Question for Techie Types -

Ok Techie types - I have a vertical white strip through the middle of my laptop screen.
I looked online and read that it was a stuck pixel. I downloaded pixel repairer. Their instructions say that when I make the screen black I will be able to see the stuck pixel - then I put the fixer on it and it repairs it. But when I make the screen black I don't see a stuck pixel - just the white line. There is no white line when the background is green, yellow or magenta. Any ideas? Thanks.

it is, unfortunately, probably your laptop monitor.
if there is a video out port, hook your laptop to another monitor (sometimes you can use TVs).
if you still see the white line on the other monitor, then it is *not* your laptop monitor.

Good Luck
Good tip - thanks!
Whitedog gives good advice. Try that. If test one above shows another monitor with no white line then could be a loose wire. Wiggle the monitor gently on the hinges and see if gets better or worse.

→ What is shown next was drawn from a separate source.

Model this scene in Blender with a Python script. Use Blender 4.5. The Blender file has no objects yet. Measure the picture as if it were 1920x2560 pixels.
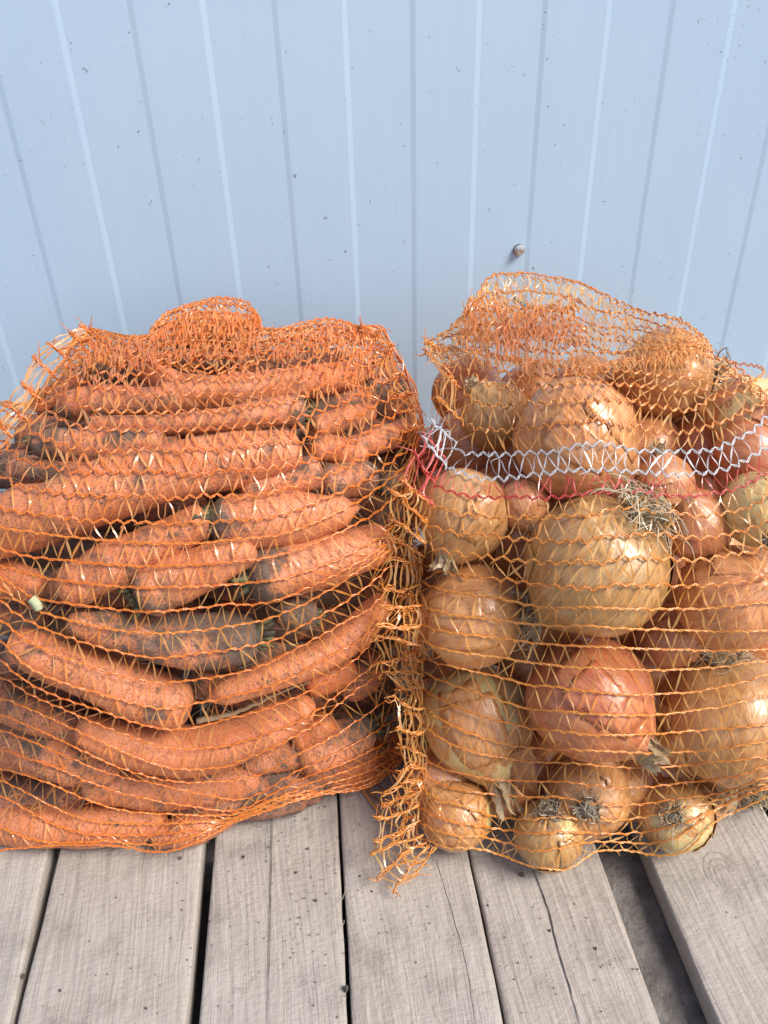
import bpy, math, random
import numpy as np
from mathutils import Vector, Matrix, noise as mnoise
from mathutils.bvhtree import BVHTree

random.seed(7)
rng = np.random.default_rng(11)
scene = bpy.context.scene
C = scene.collection

# ------------------------------------------------------------------ camera
SW, SH = 1920.0, 2560.0            # frame of reference of all traced positions
FPX, PITCH, YAW, ROLL = 2111.73, 0.608201, 0.128108, -0.0321344
CAMZ = 0.62                        # camera height over the pallet boards
WALL_Y = 0.81

def cam_axes():
    f = np.array([math.sin(YAW) * math.cos(PITCH), math.cos(YAW) * math.cos(PITCH), -math.sin(PITCH)])
    r = np.array([math.cos(YAW), -math.sin(YAW), 0.0])
    u = np.cross(r, f)
    r2 = r * math.cos(ROLL) + u * math.sin(ROLL)
    u2 = -r * math.sin(ROLL) + u * math.cos(ROLL)
    return r2, u2, f
AX_R, AX_U, AX_F = cam_axes()
EYE = np.array([0.0, 0.0, CAMZ])

cam_d = bpy.data.cameras.new('camera')
cam = bpy.data.objects.new('camera', cam_d)
C.objects.link(cam)
cam_d.sensor_fit = 'VERTICAL'
cam_d.sensor_height = 24.0
cam_d.sensor_width = 18.0
cam_d.lens = 24.0 * FPX / SH
cam_d.clip_start = 0.02
cam_d.clip_end = 2000.0
m = Matrix.Identity(4)
for i in range(3):
    m[i][0] = AX_R[i]; m[i][1] = AX_U[i]; m[i][2] = -AX_F[i]; m[i][3] = EYE[i]
cam.matrix_world = m
scene.camera = cam

# ------------------------------------------------------------------ sky and sun
SUN_EL, SUN_AZ = 47.0, 124.0       # azimuth clockwise from +y (seen from above)
world = bpy.data.worlds.new('World')
scene.world = world
world.use_nodes = True
wn = world.node_tree.nodes; wl = world.node_tree.links
bg = wn['Background']
sky = wn.new('ShaderNodeTexSky')
sky.sky_type = 'NISHITA'
sky.sun_disc = False
sky.sun_elevation = math.radians(SUN_EL)
sky.sun_rotation = math.radians(SUN_AZ)
sky.air_density = 1.0
sky.dust_density = 1.5
wl.new(sky.outputs['Color'], bg.inputs['Color'])
bg.inputs['Strength'].default_value = 0.12
sun_d = bpy.data.lights.new('sun', 'SUN')
sun_d.energy = 3.0
sun_d.angle = math.radians(24)
sun_d.color = (1.0, 0.955, 0.88)
sun = bpy.data.objects.new('sun', sun_d)
C.objects.link(sun)
sd = Vector((math.sin(math.radians(SUN_AZ)) * math.cos(math.radians(SUN_EL)),
             math.cos(math.radians(SUN_AZ)) * math.cos(math.radians(SUN_EL)),
             math.sin(math.radians(SUN_EL))))
sun.rotation_euler = sd.to_track_quat('Z', 'Y').to_euler()
sun.location = sd * 5
scene.view_settings.view_transform = 'Standard'
scene.view_settings.look = 'None'
scene.view_settings.exposure = 0.50
scene.view_settings.gamma = 1.0
scene.cycles.max_bounces = 8
scene.cycles.transparent_max_bounces = 24

# ------------------------------------------------------------------ helpers
def ray_at(x, y):
    """direction whose parameter is the depth along the optical axis"""
    x = np.asarray(x, float)[..., None]; y = np.asarray(y, float)[..., None]
    return AX_F + AX_R * (x - SW / 2) / FPX - AX_U * (y - SH / 2) / FPX

def on_plane(x, y, z=None, wall=None):
    d = ray_at(x, y)
    t = (z - CAMZ) / d[2] if z is not None else wall / d[1]
    return EYE + d * t

def tag(o, label=None, cat=None, group=None, kind=None):
    if label: o['label'] = label
    if cat: o['category'] = cat
    if group: o['group'] = group
    if kind: o['kind'] = kind
    return o

def empty(name, loc, **kw):
    o = bpy.data.objects.new(name, None)
    o.empty_display_size = 0.02
    o.location = Vector(loc)
    C.objects.link(o)
    return tag(o, **kw)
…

Are you old enough to remember how Fonzie used to fix the jukebox down at Arnold's? Give that a go with the lid closed.

Quote

Originally posted by: snidely333

Are you old enough to remember how Fonzie used to fix the jukebox down at Arnold's? Give that a go with the lid closed.


And there is a rationale for doing that; cold solder joints or other intermittent connections. If you give it a "tap" and it works then its probably a connection and not a bad component, be it laptop, TV or anything else. (You'll have to judge yourself just how hard to "tap" it.)

Cold Solder joints are where components were not properly soldered in the initial process, usually because one portion of the joint wasn't hot enough. You can't always see them, but when you can they will look something like this:



You can see the space around the wire on the right side but not on the left, and what probably happened was that wire wasn't hot enough for the solder to adhere to it. Its been a while since I've worked regularly on electronics but as I recall it wasn't unusual for something to work OK for years before the joint became a problem.

I figured it was worth posting this because it might help somebody at some point in the future figure out if their broken device was worth trying to fix or not.

Hey
Orderly....
Thanks the cold solder joint... will share with my engineer father, he has always loved finding them on circuit boards.